Entrepreneurs

Missouri State

Monday, January 18, 2010 posted by Cliff

Missour Although Spain fortified St. Louis and a few other outposts during the American Revolution and beat back a British-Indian attack on St. Louis in 1780, the Spanish did not attempt to settle Missouri. However, they did allow Americans to migrate freely into the territory. Spanish authorities granted free land to the new settlers, relaxed their restrictions against Protestants, and welcomed slaveholding families from southern states – especially important after 1787, when slavery was banned in the Northwest Territory. Pioneers such as Daniel Boone arrived from Kentucky, and the Chouteau fur-trading family gained a lucrative monopoly among the Osage. Spanish rule ended abruptly in 1800 when Napoleon forced Spain to return Louisiana to France. Included in the Louisiana Purchase, Missouri then became part of the US in 1803. After the Lewis and Clark expedition (1804-6) had successfully explored the Missouri River, Missouri in general, and St. Louis in particular, became the gateway to the West.

Missouri was part of the Louisiana Territory (with headquarters at St. Louis) until 1 October 1812, when the Missouri Territory (including present-day Arkansas, organized separately in 1819) was established. A flood of settlers between 1810 and 1820 more than tripled Missouri’s population from 19,783 to 66,586, leading Missourians to petition the US Congress for statehood as early as 1818. But Congress, divided over the slavery issue, withheld permission for three years, finally approving statehood for Maine and Missouri under the terms of the Missouri Compromise (1820), which sanctioned slavery in the new state but banned it in the rest of the former Louisiana Territory north of Arkansas. Congress further required that Missouri make no effort to enforce a state constitutional ban on the immigration of free Negroes and mulattos; once the legislature complied, Missouri became the 24th state on 10 August 1821, Alexander McNair became the state’s first governor, and Thomas Hart Benton was one of the state’s first two US senators; Benton remained an important political leader for more than three decades.

Aided by the advent of steamboat travel on the Mississippi and Missouri rivers, settlers continued to arrive in the new state, whose population surpassed 1 million by 1860. The site for a new capital, Jefferson City, was selected in 1821, and five years later the legislature met there for the first time. French fur traders settled the present site of Kansas City in 1821 and established a trading post at St.
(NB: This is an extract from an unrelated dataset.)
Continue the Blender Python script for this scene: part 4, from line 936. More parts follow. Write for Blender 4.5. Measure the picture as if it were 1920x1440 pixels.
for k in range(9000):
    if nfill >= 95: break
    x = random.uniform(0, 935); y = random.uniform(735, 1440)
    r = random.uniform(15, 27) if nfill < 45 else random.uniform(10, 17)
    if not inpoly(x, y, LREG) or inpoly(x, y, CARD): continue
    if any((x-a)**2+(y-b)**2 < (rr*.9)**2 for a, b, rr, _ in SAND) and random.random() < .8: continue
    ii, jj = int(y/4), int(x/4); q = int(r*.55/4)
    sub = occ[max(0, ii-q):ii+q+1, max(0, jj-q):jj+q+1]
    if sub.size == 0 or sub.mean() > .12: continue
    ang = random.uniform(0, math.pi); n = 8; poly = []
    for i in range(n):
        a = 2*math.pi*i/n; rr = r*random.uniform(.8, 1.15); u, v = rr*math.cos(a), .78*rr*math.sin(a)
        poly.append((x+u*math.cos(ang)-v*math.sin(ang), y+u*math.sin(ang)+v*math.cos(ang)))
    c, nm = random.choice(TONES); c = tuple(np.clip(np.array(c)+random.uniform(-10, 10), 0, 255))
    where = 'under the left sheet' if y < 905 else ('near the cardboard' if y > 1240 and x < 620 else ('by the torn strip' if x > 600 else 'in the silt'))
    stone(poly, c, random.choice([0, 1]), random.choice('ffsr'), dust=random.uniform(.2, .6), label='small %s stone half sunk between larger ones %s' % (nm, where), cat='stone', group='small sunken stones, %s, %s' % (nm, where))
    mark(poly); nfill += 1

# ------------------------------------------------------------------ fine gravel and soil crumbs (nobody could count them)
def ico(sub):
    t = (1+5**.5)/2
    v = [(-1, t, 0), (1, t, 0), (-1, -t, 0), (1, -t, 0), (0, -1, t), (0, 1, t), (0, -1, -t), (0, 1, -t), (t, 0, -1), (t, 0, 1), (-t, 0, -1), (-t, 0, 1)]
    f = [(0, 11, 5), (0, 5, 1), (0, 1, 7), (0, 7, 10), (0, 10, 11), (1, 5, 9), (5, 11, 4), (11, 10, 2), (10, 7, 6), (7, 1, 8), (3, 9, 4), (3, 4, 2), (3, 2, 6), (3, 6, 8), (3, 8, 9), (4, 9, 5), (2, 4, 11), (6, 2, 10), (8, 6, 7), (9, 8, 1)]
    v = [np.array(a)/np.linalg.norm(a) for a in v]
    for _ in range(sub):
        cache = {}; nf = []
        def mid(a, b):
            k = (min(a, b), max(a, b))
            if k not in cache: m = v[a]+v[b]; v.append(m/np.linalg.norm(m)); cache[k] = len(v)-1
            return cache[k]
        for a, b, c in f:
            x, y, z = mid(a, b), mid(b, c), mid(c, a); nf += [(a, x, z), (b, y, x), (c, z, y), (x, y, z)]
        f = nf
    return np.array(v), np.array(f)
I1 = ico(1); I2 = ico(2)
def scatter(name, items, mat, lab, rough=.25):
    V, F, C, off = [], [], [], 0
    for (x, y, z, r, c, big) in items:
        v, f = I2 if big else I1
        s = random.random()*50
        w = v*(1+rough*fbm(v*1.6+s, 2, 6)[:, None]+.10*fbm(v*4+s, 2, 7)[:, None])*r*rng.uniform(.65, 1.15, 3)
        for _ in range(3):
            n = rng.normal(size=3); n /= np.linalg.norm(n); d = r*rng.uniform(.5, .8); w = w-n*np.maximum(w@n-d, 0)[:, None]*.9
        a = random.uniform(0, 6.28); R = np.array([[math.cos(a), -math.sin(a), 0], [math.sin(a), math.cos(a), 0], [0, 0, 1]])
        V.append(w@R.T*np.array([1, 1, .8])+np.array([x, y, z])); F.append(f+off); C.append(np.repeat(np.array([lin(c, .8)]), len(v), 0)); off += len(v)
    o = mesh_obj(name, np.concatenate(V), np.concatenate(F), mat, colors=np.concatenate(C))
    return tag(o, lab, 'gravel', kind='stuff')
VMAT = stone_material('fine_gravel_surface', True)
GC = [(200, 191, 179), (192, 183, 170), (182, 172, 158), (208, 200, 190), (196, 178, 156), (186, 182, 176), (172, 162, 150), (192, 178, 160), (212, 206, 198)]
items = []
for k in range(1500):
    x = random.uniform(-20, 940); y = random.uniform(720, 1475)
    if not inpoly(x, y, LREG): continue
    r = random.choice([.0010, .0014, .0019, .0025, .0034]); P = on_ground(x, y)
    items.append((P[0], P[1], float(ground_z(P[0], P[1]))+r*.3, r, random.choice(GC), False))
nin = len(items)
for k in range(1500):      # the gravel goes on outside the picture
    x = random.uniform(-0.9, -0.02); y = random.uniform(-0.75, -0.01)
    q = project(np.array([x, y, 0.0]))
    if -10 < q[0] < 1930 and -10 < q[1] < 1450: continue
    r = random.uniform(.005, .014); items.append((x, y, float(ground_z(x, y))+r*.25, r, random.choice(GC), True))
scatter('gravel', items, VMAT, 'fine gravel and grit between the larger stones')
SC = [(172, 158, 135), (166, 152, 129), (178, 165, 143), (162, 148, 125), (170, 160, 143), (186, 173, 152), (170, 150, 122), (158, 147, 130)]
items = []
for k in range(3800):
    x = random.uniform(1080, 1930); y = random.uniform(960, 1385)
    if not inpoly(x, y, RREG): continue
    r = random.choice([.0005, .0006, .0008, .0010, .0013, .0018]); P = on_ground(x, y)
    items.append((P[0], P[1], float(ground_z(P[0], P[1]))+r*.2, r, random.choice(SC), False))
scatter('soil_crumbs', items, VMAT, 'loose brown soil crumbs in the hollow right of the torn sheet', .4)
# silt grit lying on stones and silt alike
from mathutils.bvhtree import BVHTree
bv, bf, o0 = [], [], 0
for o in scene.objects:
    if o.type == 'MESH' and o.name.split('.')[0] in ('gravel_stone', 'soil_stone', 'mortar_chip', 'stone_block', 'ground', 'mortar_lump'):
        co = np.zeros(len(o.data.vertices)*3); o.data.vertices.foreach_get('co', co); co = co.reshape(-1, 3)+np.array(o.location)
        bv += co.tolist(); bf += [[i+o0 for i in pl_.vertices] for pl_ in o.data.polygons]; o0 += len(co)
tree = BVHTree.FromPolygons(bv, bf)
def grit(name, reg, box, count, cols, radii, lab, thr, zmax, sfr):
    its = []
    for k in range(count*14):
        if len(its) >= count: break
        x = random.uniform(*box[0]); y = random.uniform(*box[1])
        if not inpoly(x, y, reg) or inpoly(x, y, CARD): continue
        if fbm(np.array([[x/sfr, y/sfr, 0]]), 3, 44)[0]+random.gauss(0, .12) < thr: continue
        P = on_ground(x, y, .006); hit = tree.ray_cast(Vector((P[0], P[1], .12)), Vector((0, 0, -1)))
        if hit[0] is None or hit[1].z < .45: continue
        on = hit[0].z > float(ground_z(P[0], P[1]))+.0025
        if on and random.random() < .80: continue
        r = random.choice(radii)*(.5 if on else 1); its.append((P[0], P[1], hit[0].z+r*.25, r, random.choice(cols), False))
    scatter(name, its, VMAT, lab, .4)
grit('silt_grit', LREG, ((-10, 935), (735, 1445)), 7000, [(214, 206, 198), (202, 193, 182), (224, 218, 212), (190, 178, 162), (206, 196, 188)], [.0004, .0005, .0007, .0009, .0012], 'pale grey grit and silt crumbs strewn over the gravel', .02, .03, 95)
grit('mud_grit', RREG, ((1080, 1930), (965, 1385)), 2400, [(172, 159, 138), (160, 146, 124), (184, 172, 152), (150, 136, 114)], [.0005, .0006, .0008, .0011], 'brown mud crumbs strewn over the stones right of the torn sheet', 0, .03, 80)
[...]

Joseph in 1827. Mormons came to Independence during the early 1830s but were expelled from the state and crossed the Mississippi back into Illinois. For much of the antebellum period, the state’s economy flourished, with an emphasis on cotton, cattle, minerals (especially lead and zinc), and commerce-notably the outfitting of wagon trains for the Santa Fe and Oregon trails. On the eve of the Civil War, more than half the population consisted of Missouri natives; 15% of the white population was foreign-born, chiefly German and Irish. Black slaves represented only 9% of the total population-the lowest proportion of any slave state except Delaware-while only about 25,000 Missourians were slave holders. Nevertheless, there was a great deal of proslavery sentiment in the state, and thousands of Missourians crossed into neighboring Kansas in the mid-1850s to help elect a proslavery government in that territory. State residents were also active in the guerrilla warfare between proslavery forces and Free Staters that erupted along the border with “bleeding Kansas.” The slavery controversy was exacerbated by the US Supreme Court’s 1857 decision in the case of Dred Scott, a slave formerly owned by a Missourian who had temporarily brought him to what is now Minnesota, where slavery was prohibited; Scott’s suit to obtain his freedom was denied by the Court on the grounds that it was unconstitutional to restrict the property rights of slave holders, in a decision that voided the Missouri Compromise reached 37 years earlier.

During the Civil War, Missouri remained loyal to the Union, though not without difficulty. When the conflict began, Governor Claiborne Fox Jackson called out the state militia “to repel the invasion” of federal forces, but pro-Union leaders such as Francis P. Blair deposed Jackson on 30 July 1861. Missouri supplied some 110,000 soldiers to the Union and 40,000 to the Confederacy. As devastating as the 1,162 battles or skirmishes fought on Missouri soil-more than in any other state except Virginia and Tennessee-was the general lawlessness that prevailed throughout the state; pro-Confederate guerrilla bands led by William Quantrill and Cole Younger, as well as Unionist freebooters, murdered and looted without hindrance. In October 1864, a Confederate army under Major General Sterling Price was defeated at the Battle of Westport, on the outskirts of Kansas City, ending the main military action. Some 27,000 Missourians were killed during the war. At a constitutional convention held in January 1865, Missouri became the first slave state to free all blacks.